Poverty compelled him to leave school and serve at the forge. His mother died when he was sixteen, his father soon remarried but it seems that John now fell into wild ways and became the ringleader of ungodly youths! The Civil War between the Cavaliers of Charles I and the Roundheads of Cromwell had broken out two years before in 1642. As sixteen was the regulation age for army service he was taken into the Parliamentary army.
SOLDIER
Hence the young tinker became a soldier. He says little about these army days but no doubt their influence comes to light in his writings. Marching with those Roundhead fighting-praying Captains he would, no doubt, find his models for such characters as Great-heart. Once he escaped death from a musket bullet through a comrade taking his place, and no doubt he heard many a sermon from Puritan chaplains, but when the army was disbanded in 1646 he was notorious for his cursing, swearing, lying and blaspheming, and on his own confession completely unconcerned about God. He married when he was 21 years of age and soon had a young family of four children, the first child Mary was blind and there was always a special bond between them. But he was then a gay, careless young man, revelling in the village gatherings, a keen dancer, and taken up with the various sports
His wife had evidently had a godly father, and she began to exert some religious influence upon him, by reading aloud from two books left by her father, and by persuading him to attend the local church. Once indeed in the midst of his Sunday afternoon sports on the green he thought he heard a voice from heaven but he kept it to himself and continued on his foul-mouthed way in which every other word was an oath. Once he was rebuked for his language by a loose woman who said that she trembled to hear him and that he was spoiling the youth of the whole town. This unlikely shaft went home and he was secretly ashamed.
To the amazement of himself and of others he stopped his swearing, and now became very religious, he read his Bible-especially the historical parts, and was willing to talk religion with anyone. For a year he thought he pleased God as well as any man in England, his neighbours marvelled at the alteration but he soon discovered that although he had religion he had not yet experienced regeneration.
One day on his rounds in Bedford he came across a group of women from John Gifford’s recently formed Gospel Church; he was very eager to talk about religion but soon found himself out of his depth when they talked about the new birth. Their conversation awakened him and he returned time and again to talk with them. In due time they referred him to their pastor who gladly talked to the young tinker about salvation. lt was not easy for him to find the “wicket gate” he was so given to self-examination and self-condemnation that he fell into the Slough of Despond.
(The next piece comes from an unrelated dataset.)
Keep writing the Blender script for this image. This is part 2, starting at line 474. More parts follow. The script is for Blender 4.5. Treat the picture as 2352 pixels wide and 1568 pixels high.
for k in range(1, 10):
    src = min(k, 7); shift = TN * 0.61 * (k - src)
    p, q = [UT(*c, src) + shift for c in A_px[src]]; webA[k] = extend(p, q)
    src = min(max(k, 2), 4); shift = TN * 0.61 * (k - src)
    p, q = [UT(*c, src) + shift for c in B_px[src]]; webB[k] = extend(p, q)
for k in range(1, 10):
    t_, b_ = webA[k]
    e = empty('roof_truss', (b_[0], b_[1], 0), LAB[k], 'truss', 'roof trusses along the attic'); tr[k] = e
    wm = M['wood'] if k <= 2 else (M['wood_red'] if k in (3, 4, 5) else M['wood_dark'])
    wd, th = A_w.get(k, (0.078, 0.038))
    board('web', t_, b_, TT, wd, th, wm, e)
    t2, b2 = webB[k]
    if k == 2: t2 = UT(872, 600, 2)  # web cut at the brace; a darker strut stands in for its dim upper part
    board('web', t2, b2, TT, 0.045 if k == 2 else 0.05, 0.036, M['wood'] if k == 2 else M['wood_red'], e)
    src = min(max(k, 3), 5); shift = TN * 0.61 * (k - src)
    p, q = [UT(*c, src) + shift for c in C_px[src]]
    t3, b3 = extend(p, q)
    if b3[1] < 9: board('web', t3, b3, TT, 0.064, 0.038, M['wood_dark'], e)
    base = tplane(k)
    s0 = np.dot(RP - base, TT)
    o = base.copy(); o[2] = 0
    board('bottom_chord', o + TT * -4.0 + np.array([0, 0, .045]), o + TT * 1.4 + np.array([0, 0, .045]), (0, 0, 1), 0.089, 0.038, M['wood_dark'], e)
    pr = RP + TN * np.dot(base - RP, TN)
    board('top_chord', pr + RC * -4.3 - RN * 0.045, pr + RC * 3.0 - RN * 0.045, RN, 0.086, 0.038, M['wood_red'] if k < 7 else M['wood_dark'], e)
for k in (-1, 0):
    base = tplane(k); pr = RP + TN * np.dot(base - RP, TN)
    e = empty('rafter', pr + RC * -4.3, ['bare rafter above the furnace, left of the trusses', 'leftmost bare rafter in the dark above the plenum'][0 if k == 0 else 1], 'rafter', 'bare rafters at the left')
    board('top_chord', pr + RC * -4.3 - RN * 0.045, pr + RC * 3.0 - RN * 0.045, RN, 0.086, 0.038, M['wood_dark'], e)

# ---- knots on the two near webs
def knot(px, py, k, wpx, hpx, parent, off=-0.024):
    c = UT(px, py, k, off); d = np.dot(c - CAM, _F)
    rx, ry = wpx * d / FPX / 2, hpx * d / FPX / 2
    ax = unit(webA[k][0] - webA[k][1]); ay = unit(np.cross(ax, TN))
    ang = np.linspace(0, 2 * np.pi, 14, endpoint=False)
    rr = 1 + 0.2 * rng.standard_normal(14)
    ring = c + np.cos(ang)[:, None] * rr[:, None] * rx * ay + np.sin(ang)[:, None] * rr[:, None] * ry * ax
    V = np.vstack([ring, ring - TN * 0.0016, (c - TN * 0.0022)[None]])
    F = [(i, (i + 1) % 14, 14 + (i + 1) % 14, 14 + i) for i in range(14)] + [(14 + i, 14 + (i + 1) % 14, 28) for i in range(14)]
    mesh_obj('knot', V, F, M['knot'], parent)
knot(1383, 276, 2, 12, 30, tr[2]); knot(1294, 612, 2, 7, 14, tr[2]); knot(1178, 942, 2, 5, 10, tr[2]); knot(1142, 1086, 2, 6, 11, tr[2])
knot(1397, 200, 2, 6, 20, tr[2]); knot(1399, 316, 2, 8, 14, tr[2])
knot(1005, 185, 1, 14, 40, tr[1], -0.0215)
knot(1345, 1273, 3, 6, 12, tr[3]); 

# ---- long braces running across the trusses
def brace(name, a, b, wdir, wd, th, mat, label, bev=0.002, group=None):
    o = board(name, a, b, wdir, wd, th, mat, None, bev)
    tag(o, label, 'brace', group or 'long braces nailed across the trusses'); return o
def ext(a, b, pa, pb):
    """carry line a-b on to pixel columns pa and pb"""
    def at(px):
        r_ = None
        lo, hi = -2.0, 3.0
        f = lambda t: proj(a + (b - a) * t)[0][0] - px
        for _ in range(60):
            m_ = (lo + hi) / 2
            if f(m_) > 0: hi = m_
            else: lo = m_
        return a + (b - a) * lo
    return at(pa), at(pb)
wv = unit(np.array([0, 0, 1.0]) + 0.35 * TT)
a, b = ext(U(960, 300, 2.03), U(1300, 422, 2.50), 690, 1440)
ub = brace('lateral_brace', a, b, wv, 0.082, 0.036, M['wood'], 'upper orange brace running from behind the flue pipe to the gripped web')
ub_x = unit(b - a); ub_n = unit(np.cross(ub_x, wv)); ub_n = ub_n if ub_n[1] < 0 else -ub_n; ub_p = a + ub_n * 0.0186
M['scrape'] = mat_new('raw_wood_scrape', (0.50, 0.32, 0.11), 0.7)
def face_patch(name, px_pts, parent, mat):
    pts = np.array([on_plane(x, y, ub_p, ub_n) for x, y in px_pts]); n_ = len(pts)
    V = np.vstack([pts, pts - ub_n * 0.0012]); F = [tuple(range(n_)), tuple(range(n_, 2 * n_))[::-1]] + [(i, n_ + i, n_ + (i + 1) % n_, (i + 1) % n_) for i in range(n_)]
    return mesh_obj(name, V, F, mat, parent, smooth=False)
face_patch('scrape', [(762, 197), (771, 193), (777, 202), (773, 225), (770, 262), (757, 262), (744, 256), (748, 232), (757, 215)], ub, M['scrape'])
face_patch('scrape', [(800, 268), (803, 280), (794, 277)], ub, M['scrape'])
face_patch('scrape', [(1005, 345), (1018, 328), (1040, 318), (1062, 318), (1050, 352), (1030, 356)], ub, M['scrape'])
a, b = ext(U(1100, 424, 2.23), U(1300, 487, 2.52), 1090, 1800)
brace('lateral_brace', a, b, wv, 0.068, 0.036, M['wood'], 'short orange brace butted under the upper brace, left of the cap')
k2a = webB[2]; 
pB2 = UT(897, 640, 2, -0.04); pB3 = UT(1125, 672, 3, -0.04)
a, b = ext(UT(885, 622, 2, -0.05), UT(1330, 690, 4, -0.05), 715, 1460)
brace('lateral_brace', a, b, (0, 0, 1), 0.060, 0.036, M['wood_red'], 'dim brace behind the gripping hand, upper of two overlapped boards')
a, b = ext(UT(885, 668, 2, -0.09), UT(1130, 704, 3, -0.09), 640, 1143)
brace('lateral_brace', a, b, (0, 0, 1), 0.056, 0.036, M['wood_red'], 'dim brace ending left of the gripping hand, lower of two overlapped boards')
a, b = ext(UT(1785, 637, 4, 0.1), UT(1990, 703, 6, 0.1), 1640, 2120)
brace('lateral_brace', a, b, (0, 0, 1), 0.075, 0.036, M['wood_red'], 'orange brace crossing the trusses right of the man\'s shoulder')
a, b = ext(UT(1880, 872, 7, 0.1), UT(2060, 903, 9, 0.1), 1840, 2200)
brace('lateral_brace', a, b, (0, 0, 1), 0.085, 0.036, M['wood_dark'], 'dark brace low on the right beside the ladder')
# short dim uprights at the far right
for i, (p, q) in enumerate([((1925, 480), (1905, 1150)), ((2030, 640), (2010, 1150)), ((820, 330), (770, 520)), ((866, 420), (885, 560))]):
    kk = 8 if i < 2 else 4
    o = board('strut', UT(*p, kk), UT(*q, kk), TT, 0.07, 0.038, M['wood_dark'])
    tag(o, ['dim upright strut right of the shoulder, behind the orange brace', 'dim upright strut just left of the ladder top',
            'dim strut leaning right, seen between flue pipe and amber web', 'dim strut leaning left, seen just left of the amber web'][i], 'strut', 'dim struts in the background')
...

How he wallowed, how difficult it was for him to get out, the struggle lasted two years or so, but dawn came at last. The burden rolled from his back and he was filled with, song and sun- shine. He became a regular adherent of the little group of believers in Bedford and he benefited greatly from the rich ministry of Gifford. Even so he still experienced dark times, days of blackest doubting and despair; Bunyan was only too well acquainted with Doubting Castle and grim Giant Despair. He really joined the church in 1653 and was probably baptised in the River Ouse around that time. (Although even in those days of liberty under Cromwell it was probably at dead of night, public baptism by immersion was still a subject for scorn and persecution).
Eventually he became a deacon of the church and as he continued to study the Word of God it became apparent to the faithful believers that here was a convert on whom God had His hand in a special way.
1655 was a year of sorrow in his life, just he lost his wife Mary, and then his godly pastor passed away. It was also a time of beginning of great things. He was asked to preach, and though not a little abashed feeling his own inadequacy, he ventured and his efforts were attended with immediate and evident blessings. His influence grew and people came in to hear the Word by hundreds from all parts.